**Dataset records:**
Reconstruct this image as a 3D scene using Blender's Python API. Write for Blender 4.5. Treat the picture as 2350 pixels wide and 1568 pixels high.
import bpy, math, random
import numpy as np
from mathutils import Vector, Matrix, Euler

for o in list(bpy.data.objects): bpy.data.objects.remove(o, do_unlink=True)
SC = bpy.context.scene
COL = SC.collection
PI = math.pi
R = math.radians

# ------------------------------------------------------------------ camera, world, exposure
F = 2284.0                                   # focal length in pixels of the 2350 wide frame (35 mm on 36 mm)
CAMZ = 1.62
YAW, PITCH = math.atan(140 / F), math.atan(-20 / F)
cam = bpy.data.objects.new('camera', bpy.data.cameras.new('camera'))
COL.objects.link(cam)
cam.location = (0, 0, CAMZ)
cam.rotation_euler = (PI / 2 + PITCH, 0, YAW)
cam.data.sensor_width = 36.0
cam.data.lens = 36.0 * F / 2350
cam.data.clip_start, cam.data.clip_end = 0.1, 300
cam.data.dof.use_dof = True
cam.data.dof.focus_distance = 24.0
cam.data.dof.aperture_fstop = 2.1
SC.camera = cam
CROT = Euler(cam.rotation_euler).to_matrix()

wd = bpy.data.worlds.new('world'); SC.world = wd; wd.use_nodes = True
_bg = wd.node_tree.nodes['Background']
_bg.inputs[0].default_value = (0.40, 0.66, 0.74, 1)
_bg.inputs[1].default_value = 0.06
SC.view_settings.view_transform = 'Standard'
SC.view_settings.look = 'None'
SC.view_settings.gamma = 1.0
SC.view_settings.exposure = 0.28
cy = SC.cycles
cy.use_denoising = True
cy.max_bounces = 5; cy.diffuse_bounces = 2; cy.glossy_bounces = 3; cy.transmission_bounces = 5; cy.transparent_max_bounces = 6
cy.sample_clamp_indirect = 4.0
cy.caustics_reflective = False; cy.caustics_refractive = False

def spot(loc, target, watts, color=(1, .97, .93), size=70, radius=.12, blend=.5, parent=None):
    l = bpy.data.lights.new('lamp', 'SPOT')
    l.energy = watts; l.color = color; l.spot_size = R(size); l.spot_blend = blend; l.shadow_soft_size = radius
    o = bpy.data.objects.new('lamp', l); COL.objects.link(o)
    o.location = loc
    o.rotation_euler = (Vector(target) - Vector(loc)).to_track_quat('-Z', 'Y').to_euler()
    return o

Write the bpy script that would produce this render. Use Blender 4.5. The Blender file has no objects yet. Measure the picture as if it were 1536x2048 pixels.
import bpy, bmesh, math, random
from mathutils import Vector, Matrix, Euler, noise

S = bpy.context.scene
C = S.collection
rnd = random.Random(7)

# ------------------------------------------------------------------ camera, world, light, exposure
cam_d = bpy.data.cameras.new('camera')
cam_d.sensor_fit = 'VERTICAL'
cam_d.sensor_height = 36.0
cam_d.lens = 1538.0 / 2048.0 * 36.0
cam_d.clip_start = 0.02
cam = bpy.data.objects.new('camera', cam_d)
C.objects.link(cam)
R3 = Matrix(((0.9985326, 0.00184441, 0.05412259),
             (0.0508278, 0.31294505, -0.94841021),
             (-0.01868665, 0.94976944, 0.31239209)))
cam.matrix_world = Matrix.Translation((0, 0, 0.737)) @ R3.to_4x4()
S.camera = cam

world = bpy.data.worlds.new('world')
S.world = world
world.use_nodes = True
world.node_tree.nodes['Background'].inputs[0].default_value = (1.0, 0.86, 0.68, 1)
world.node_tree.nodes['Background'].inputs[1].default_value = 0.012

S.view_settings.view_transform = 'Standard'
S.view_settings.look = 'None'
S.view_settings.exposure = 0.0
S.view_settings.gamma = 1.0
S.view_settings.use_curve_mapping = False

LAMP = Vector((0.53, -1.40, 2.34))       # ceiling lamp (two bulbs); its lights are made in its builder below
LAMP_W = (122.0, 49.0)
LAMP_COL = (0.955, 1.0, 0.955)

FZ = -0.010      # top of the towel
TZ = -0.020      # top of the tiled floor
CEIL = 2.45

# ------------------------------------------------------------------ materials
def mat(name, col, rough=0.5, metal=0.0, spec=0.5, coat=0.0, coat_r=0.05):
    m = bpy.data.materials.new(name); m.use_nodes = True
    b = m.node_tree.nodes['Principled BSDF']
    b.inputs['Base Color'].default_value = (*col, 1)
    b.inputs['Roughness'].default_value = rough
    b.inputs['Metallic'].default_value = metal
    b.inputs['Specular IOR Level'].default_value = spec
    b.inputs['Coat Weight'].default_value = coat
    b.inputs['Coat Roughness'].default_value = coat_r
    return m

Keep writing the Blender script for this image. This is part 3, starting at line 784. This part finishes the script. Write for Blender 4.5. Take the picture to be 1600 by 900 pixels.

**Problem:** Output the listing above exactly as it appears.

**Output of the task:**
Reconstruct this image as a 3D scene using Blender's Python API. Write for Blender 4.5. Treat the picture as 2350 pixels wide and 1568 pixels high.
import bpy, math, random
import numpy as np
from mathutils import Vector, Matrix, Euler

for o in list(bpy.data.objects): bpy.data.objects.remove(o, do_unlink=True)
SC = bpy.context.scene
COL = SC.collection
PI = math.pi
R = math.radians

# ------------------------------------------------------------------ camera, world, exposure
F = 2284.0                                   # focal length in pixels of the 2350 wide frame (35 mm on 36 mm)
CAMZ = 1.62
YAW, PITCH = math.atan(140 / F), math.atan(-20 / F)
cam = bpy.data.objects.new('camera', bpy.data.cameras.new('camera'))
COL.objects.link(cam)
cam.location = (0, 0, CAMZ)
cam.rotation_euler = (PI / 2 + PITCH, 0, YAW)
cam.data.sensor_width = 36.0
cam.data.lens = 36.0 * F / 2350
cam.data.clip_start, cam.data.clip_end = 0.1, 300
cam.data.dof.use_dof = True
cam.data.dof.focus_distance = 24.0
cam.data.dof.aperture_fstop = 2.1
SC.camera = cam
CROT = Euler(cam.rotation_euler).to_matrix()

wd = bpy.data.worlds.new('world'); SC.world = wd; wd.use_nodes = True
_bg = wd.node_tree.nodes['Background']
_bg.inputs[0].default_value = (0.40, 0.66, 0.74, 1)
_bg.inputs[1].default_value = 0.06
SC.view_settings.view_transform = 'Standard'
SC.view_settings.look = 'None'
SC.view_settings.gamma = 1.0
SC.view_settings.exposure = 0.28
cy = SC.cycles
cy.use_denoising = True
cy.max_bounces = 5; cy.diffuse_bounces = 2; cy.glossy_bounces = 3; cy.transmission_bounces = 5; cy.transparent_max_bounces = 6
cy.sample_clamp_indirect = 4.0
cy.caustics_reflective = False; cy.caustics_refractive = False

def spot(loc, target, watts, color=(1, .97, .93), size=70, radius=.12, blend=.5, parent=None):
    l = bpy.data.lights.new('lamp', 'SPOT')
    l.energy = watts; l.color = color; l.spot_size = R(size); l.spot_blend = blend; l.shadow_soft_size = radius
    o = bpy.data.objects.new('lamp', l); COL.objects.link(o)
    o.location = loc
    o.rotation_euler = (Vector(target) - Vector(loc)).to_track_quat('-Z', 'Y').to_euler()
    return o

Write the bpy script that would produce this render. Use Blender 4.5. The Blender file has no objects yet. Measure the picture as if it were 1536x2048 pixels.
import bpy, bmesh, math, random
from mathutils import Vector, Matrix, Euler, noise

S = bpy.context.scene
C = S.collection
rnd = random.Random(7)

# ------------------------------------------------------------------ camera, world, light, exposure
cam_d = bpy.data.cameras.new('camera')
cam_d.sensor_fit = 'VERTICAL'
cam_d.sensor_height = 36.0
cam_d.lens = 1538.0 / 2048.0 * 36.0
cam_d.clip_start = 0.02
cam = bpy.data.objects.new('camera', cam_d)
C.objects.link(cam)
R3 = Matrix(((0.9985326, 0.00184441, 0.05412259),
             (0.0508278, 0.31294505, -0.94841021),
             (-0.01868665, 0.94976944, 0.31239209)))
cam.matrix_world = Matrix.Translation((0, 0, 0.737)) @ R3.to_4x4()
S.camera = cam

world = bpy.data.worlds.new('world')
S.world = world
world.use_nodes = True
world.node_tree.nodes['Background'].inputs[0].default_value = (1.0, 0.86, 0.68, 1)
world.node_tree.nodes['Background'].inputs[1].default_value = 0.012

S.view_settings.view_transform = 'Standard'
S.view_settings.look = 'None'
S.view_settings.exposure = 0.0
S.view_settings.gamma = 1.0
S.view_settings.use_curve_mapping = False

LAMP = Vector((0.53, -1.40, 2.34))       # ceiling lamp (two bulbs); its lights are made in its builder below
LAMP_W = (122.0, 49.0)
LAMP_COL = (0.955, 1.0, 0.955)

FZ = -0.010      # top of the towel
TZ = -0.020      # top of the tiled floor
CEIL = 2.45

# ------------------------------------------------------------------ materials
def mat(name, col, rough=0.5, metal=0.0, spec=0.5, coat=0.0, coat_r=0.05):
    m = bpy.data.materials.new(name); m.use_nodes = True
    b = m.node_tree.nodes['Principled BSDF']
    b.inputs['Base Color'].default_value = (*col, 1)
    b.inputs['Roughness'].default_value = rough
    b.inputs['Metallic'].default_value = metal
    b.inputs['Specular IOR Level'].default_value = spec
    b.inputs['Coat Weight'].default_value = coat
    b.inputs['Coat Roughness'].default_value = coat_r
    return m

Keep writing the Blender script for this image. This is part 3, starting at line 784. This part finishes the script. Write for Blender 4.5. Take the picture to be 1600 by 900 pixels.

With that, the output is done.